An operator that uses public interfaces is resilient because my public interfaces do not change. (That is, they follow the open/closed principle.) That is likely not to be true for friend functions.

As Disch points out, operator+() can be a non-friend free function because operator+=() is a public member function.
I'm not disagreeing with you, but here's a thought that comes to mind only because I was implementing a matrix
class for grins the other day.

I have a matrix class that implements the function call operator to access elements. I'd like the operator() to
throw an exception if the cell specified is invalid. But this incurs two additional if() checks every call.

Since I am implementing both the matrix class itself and the operators, I'd like the production version to avoid
the extra checking. If I make operator+ a (non-friend) free function, I have no choice but to either incur the
extra overhead of checks or make another unsafe accessor function public. I don't like the second approach
because it means the user can use that method also. (I'd rather have the program fail in a deterministic
fashion than a random one; this is what exceptions buy me).

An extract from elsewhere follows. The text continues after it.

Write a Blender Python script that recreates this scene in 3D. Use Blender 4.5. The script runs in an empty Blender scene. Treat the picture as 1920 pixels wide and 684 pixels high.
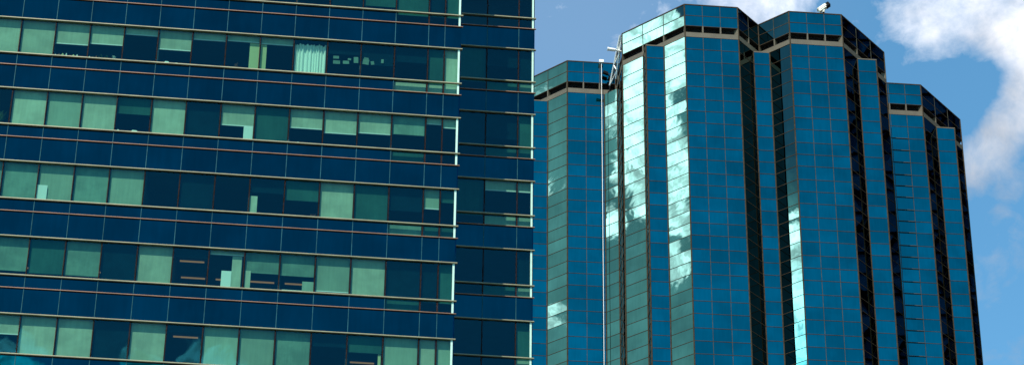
import bpy, math, random
from mathutils import Vector, Matrix
random.seed(7)
S = bpy.context.scene
COL = S.collection
rad = math.radians

# ------------------------------------------------------------------ camera
cam = bpy.data.cameras.new('camera'); cam_o = bpy.data.objects.new('camera', cam); COL.objects.link(cam_o)
S.camera = cam_o
r_ = Vector((0.999936, -0.004843, 0.010241)); u_ = Vector((-0.011328, -0.427477, 0.903955)); w_ = Vector((0.0, 0.904013, 0.427504))
M = Matrix((r_, u_, -w_)).transposed().to_4x4()
cam_o.matrix_world = M
cam.sensor_width = 36; cam.lens = 36 * 4035.9 / 1920
cam.shift_x = 0.0; cam.shift_y = (830.4 - 342) / 1920
cam.clip_start = 0.5; cam.clip_end = 6000

YL, YT = 0.10017, 0.08385            # yaw of the two facades

# ------------------------------------------------------------------ sun and sky
SUN_AZ_REL, SUN_EL = rad(28), rad(56)
sx = -math.sin(SUN_AZ_REL) * math.cos(YL) + math.cos(SUN_AZ_REL) * math.sin(YL)
sy = -math.sin(SUN_AZ_REL) * math.sin(YL) - math.cos(SUN_AZ_REL) * math.cos(YL)
SUN_ROT = math.atan2(sx, sy)
sun = bpy.data.lights.new('sun', 'SUN'); sun_o = bpy.data.objects.new('sun', sun); COL.objects.link(sun_o)
sun.energy = 4.8; sun.angle = rad(0.5); sun.color = (1.0, 0.95, 0.85)
sd = Vector((math.cos(SUN_EL) * math.sin(SUN_ROT), math.cos(SUN_EL) * math.cos(SUN_ROT), math.sin(SUN_EL)))
sun_o.rotation_euler = sd.to_track_quat('Z', 'Y').to_euler()

world = bpy.data.worlds.new('World'); S.world = world; world.use_nodes = True
NT = world.node_tree; N = NT.nodes; L = NT.links
bg = N['Background']; bg.inputs[1].default_value = 0.14
sky = N.new('ShaderNodeTexSky'); sky.sky_type = 'NISHITA'; sky.sun_disc = False
sky.sun_elevation = SUN_EL; sky.sun_rotation = SUN_ROT; sky.air_density = 1.0; sky.dust_density = 0.1; sky.ozone_density = 1.6
tc = N.new('ShaderNodeTexCoord')

def m_(op, a, b=None, c=None, nt=None, clamp=False):
    nt = nt or NT
    n = nt.nodes.new('ShaderNodeMath'); n.operation = op; n.use_clamp = clamp
    for i, v in enumerate((a, b, c)):
        if v is None: continue
        if isinstance(v, (int, float)): n.inputs[i].default_value = v
        else: nt.links.new(v, n.inputs[i])
    return n.outputs[0]
def noise(vec, scale, detail=6, rough=0.55, dist=0.0, nt=None, stretch=None, off=(0, 0, 0)):
    nt = nt or NT
    mp = nt.nodes.new('ShaderNodeMapping'); nt.links.new(vec, mp.inputs[0])
    mp.inputs['Location'].default_value = off
    if stretch: mp.inputs['Scale'].default_value = stretch
    n = nt.nodes.new('ShaderNodeTexNoise'); nt.links.new(mp.outputs[0], n.inputs['Vector'])
    n.inputs['Scale'].default_value = scale; n.inputs['Detail'].default_value = detail
    n.inputs['Roughness'].default_value = rough; n.inputs['Distortion'].default_value = dist
    return n.outputs[0]
def mapr(v, a, b, c, d, nt=None, smooth=True):
    nt = nt or NT
    n = nt.nodes.new('ShaderNodeMapRange'); n.interpolation_type = 'SMOOTHSTEP' if smooth else 'LINEAR'
    nt.links.new(v, n.inputs[0])
    for i, x in enumerate((a, b, c, d)): n.inputs[i + 1].default_value = x
    return n.outputs[0]
def mixc(f, a, b, nt=None):
    nt = nt or NT
    n = nt.nodes.new('ShaderNodeMix'); n.data_type = 'RGBA'
    for i, v in ((0, f), (6, a), (7, b)):
        if isinstance(v, (int, float)): n.inputs[i].default_value = v
        elif isinstance(v, tuple): n.inputs[i].default_value = (*v, 1)
        else: nt.links.new(v, n.inputs[i])
    return n.outputs[2]

D = tc.outputs['Generated']
# direction warped a little so that cloud masses never end on round outlines
wn = N.new('ShaderNodeTexNoise'); wn.inputs['Scale'].default_value = 26; wn.inputs['Detail'].default_value = 4
L.new(D, wn.inputs['Vector'])
sub = N.new('ShaderNodeVectorMath'); sub.operation = 'SUBTRACT'; L.new(wn.outputs['Color'], sub.inputs[0]); sub.inputs[1].default_value = (.5, .5, .5)
scl = N.new('ShaderNodeVectorMath'); scl.operation = 'SCALE'; L.new(sub.outputs[0], scl.inputs[0]); scl.inputs['Scale'].default_value = 0.035
add = N.new('ShaderNodeVectorMath'); add.operation = 'ADD'; L.new(D, add.inputs[0]); L.new(scl.outputs[0], add.inputs[1])
DW = add.outputs[0]
def blob(c, R, amp, core=0.0):
    n = N.new('ShaderNodeVectorMath'); n.operation = 'DISTANCE'; L.new(DW, n.inputs[0]); n.inputs[1].default_value = c
    return mapr(n.outputs['Value'], R * core, R, amp, 0.0)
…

What I'd really like to do is make the unchecked accessor function private and have my member functions/
operators call the unchecked ones instead.
At some point you have to trust the users of your class to do the right thing. You need an unchecked accessor. They might too. Make it public. The STL has the same issues -- some containers have both checked and unchecked versions of functions (at() vs. operator[], for example) for this very reason -- efficiency vs. safety. And they leave it to the user to decide which to use.
Although it may be a pain, could you create an Index class to use as a parameter to operator[]? You could then range check in its constructor and once you have a 'valid' Index object as long as you keep it around it could access elements without checking for each access. I suppose this introduces a number of other challenges, though. For example, how to invalidate them when the bounds change, etc.
I guess another related idea would be to create another abstraction that controls access to the elements. A range object could range check the low and high indexes and then allow access to any of the included indexes.
What would be the advantage over a simple if statement?
I'm just brainstorming...

At some point you have to trust the users of your class to do the right thing. You need an unchecked accessor. They might too. Make it public. The STL has the same issues -- some containers have both checked and unchecked versions of functions (at() vs. operator[], for example) for this very reason -- efficiency vs. safety. And they leave it to the user to decide which to use.


Why not a debug version vs. production version of the library? debug version checks, production version doesn't.

I know STL has those issues. But vector<>::operator[], for example was done that way so it was bug-for-bug
compatible with C arrays, and I would guess string::operator[] was the same reasoning (with C strings). And
iterators were created to avoid the problem in the first place.